SOTP

I just got back from listening to the Premier’s State of the Province address. I hadn’t gone to one of these things in several years. In fact, the last one I went to was held at the Sheraton and wasn’t even full. I think it was three or four years ago. This one was packed – someone said over 1,100 people.

The Premier bragged that as a result of his self-sufficiency plan, the province broke the longest string of population decline in New Brunswick since the Great Depression.

The Premier would be advised not to push this too hard. The formal estimate of the population did increase like he said but by only about 600 people (2006-2007). In addition, while no one knows the exact amount, one estimate I heard recently from a union guy was that there are between 4,000 and 8,000 people working in Alberta but that technically live in New Brunswick. In addition, the temporary construction workers are coming in from out of province to work on the infrastructure projects in SJ – and they won’t be here too long. All I am saying is that this is a fluid situation.

Second, Bernard Lord benefitted from something like 7 or 8k call centre jobs during his mandate. It is likely Graham will get no bounce like that.

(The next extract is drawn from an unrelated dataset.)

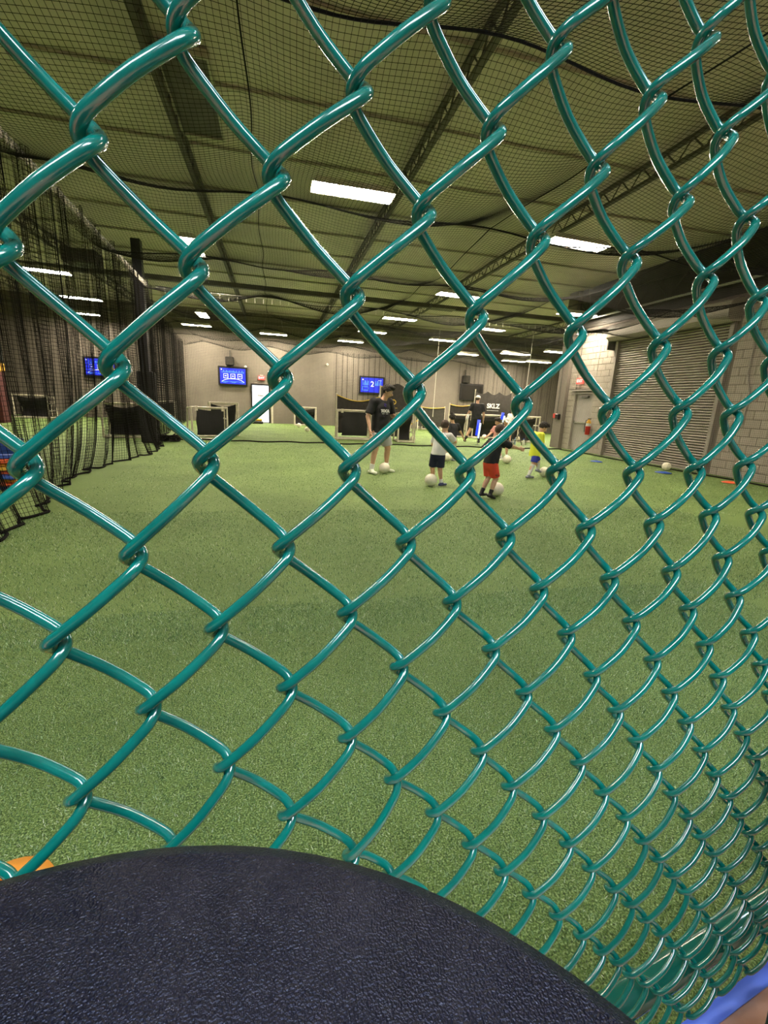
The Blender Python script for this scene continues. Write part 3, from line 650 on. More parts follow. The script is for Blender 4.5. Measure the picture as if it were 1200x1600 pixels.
# ================= GOALS =================
def goal(x, y, rz, w, h, dp, label, cloth='sheet', rear=True):
    t = thing('small_goal', label, 'goal', (x, y, 0), rz); r = .035
    f = MB()
    f.tube([(-w/2, 0, 0), (-w/2, 0, h), (w/2, 0, h), (w/2, 0, 0)], r, 8).tube([(-w/2, 0, .03), (w/2, 0, .03)], r, 8)
    f.build('front_frame', 'pvc', t)
    if rear:
        b = MB()
        for s in (-1, 1): b.tube([(s*w/2, 0, .03), (s*w/2, dp, .03), (s*w/2, dp*.8, h*.96), (s*w/2, 0, h)], r*.8, 8)
        b.tube([(-w/2, dp, .03), (w/2, dp, .03)], r*.8, 8).tube([(-w/2, dp*.8, h*.96), (w/2, dp*.8, h*.96)], r*.8, 8)
        b.build('rear_frame', 'pvc', t)
        MB().tube([(w/2, dp*.4, .03), (w/2, dp*.35, h)], r*.6, 6).tube([(w/2, 0, h*.33), (w/2, dp*.93, h*.33)], r*.6, 6).tube([(w/2, 0, h*.66), (w/2, dp*.86, h*.66)], r*.6, 6).split('side_rungs', 'pvc', t)
    if cloth == 'sheet':
        def fn(u, v):
            return (-w*.38+w*.76*u+.015*math.sin(9*v), -.05-.02*math.sin(7*u+3*v)-.03*math.sin(PI*u)*math.sin(5*v), .16+(h-.2)*v-.05*math.sin(PI*u)*v)
        MB().grid(fn, 14, 12).build('target_sheet', 'blackcloth', t, True)
        MB().box(-w*.40, -w*.33, -.06, 0, h-.10, h+.04).box(w*.33, w*.40, -.06, 0, h-.10, h+.04).split('sheet_clip', 'pvc', t)
    else:
        def fn(u, v):
            return (-w/2+.06+(w-.12)*u, dp*.75*(.4+.6*math.sin(PI*min(1, .2+v))), .06+(h-.10)*v-.10*math.sin(PI*u)*v*v)
        MB().grid(fn, 12, 10).build('goal_net', 'blackcloth', t, True)
    return t
goal(-2.0, 15.1, .30, 1.05, 1.0, 1.1, 'small white pipe goal with black sheet, left of the bright door')
t = goal(-1.75, 16.9, .25, .95, 1.14, .5, 'white pipe goal standing right behind the left black sheet goal', cloth='net')
goal(-4.45, 15.0, .1, 1.05, 1.02, .9, 'white pipe goal seen through the curtain net, left of the black column', cloth='net')
goal(-10.65, 23.6, 0, 1.35, 1.0, .8, 'white pipe goal farthest left beside the padded column', cloth='net')
goal(-5.5, 24.6, 0, 1.2, 1.0, .6, 'far white goal just right of the black column', cloth='net')
goal(1.6, 25.2, 0, 1.15, .98, .6, 'far white goal right of the bright door', cloth='net')
goal(2.85, 16.7, .0, 1.25, 1.08, .5, 'larger white pipe goal with black sheet behind the man in black shirt')
goal(4.75, 16.2, -.1, .62, 1.07, 1.0, 'narrow white pipe goal between the man and the emblem screen', cloth='net')
goal(9.0, 25.4, 0, 1.25, 1.08, .7, 'far white goal behind the boy in white shirt', cloth='net')
goal(9.7, 19.6, 0, 1.5, 1.09, .75, 'white pipe goal in front of the banner screen with white lettering', cloth='net')
goal(10.85, 17.9, 0, 1.0, 1.12, .8, 'white pipe goal behind the boy in yellow shirt', cloth='net')
goal(8.4, 19.9, 0, .8, 1.05, .32, 'narrow white goal left of the coach in the white cap', cloth='net')
def barrier(x0, y0, x1, y1, z0, z1, label, dip=.18):
    t = thing('rebound_net', label, 'net barrier', (x0, y0, 0)); L = math.hypot(x1-x0, y1-y0); t.rotation_euler.z = math.atan2(y1-y0, x1-x0)
    for x in (0, L): MB().tube([(x, 0, 0), (x, 0, z1+.06)], .03, 8).build('post', 'pvc', t)
    zt = lambda u: z1-dip*math.sin(PI*u)
    MB().grid(lambda u, v: (L*u, .03*math.sin(5*u), z0+(zt(u)-z0)*v), 12, 4).build('net_panel', 'blackmesh', t)
    MB().tube([(L*u/12, .03*math.sin(5*u/12)-.01, zt(u/12)) for u in range(13)], .022, 6).build('top_tape', 'yellowtape', t)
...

The other thing of a general nature that I find funny is that Graham, like Lord before him, is promising 100 new doctors. Lord and Graham combined have hired something like 3,000 new health care workers in the past 8-9 years – on no population increase. Will someone please tell me how come we need 3,000 more health care workers when the population has actually declined? Both Lord and Graham are ‘transforming’ the health care system. At this rate, we will all have our own family doctor by 2026.

But overall, you have to like the guy’s enthusiasm. Like I said, the last one I went to was like a morgue. Graham got so exciting spewing forth the schpeel that I thought he was going to levitate. It was like a Penticostal preacher without the speaking in tongues thing (although the crowd didn’t quite get some of his French references).

I just think things are a little misaligned.

After 140 years of being at the arse end of Canada in terms of economic development (we have never achieved at least the national growth rate in population for a single Census period in 140 years), I don’t think that New Brunswickers are an overly optimistic lot. It’s bread in the bone. Most of the applause tonight was of the polite variety.

I do think that if Graham actually gets some results, then people might start getting excited. You plop down a 500 person, high paying aerospace plant in the Miramichi and they will start buying into your notion.

Graham talks about New Brunswick being the best place in Canada to be. Actually, that’s the new slogan “Be…. quelque chose”.

Maybe. But it will take more than words. Graham talks about “the most significant changes to the post-secondary system in 40 years” and then announces that UNBSJ and UdeM will stay as they are. He gutted the two main recommendations of the report (although I realize that these were highly controversial). What would he call ‘significant’?

He’s forecasting 25,000 to 30,000 new jobs over his first mandate (I think this was the number). But where would they come from? Imagine if a company said they were going to triple sales. Wouldn’t the stockholders want to know how?

I wish them well, I honestly do. I am now 18 years into my New Brunswick career and I don’t think much has changed in those 18 years. We are more in debt to the Equalization program. We still have upwards of 100,000 people on EI each year. We have moved from population growth to population decline. Certainly there are less people unemployed now than 18 years ago about that actually brings its own set of problems.

Let’s hope that next year’s SOTP will be a good START.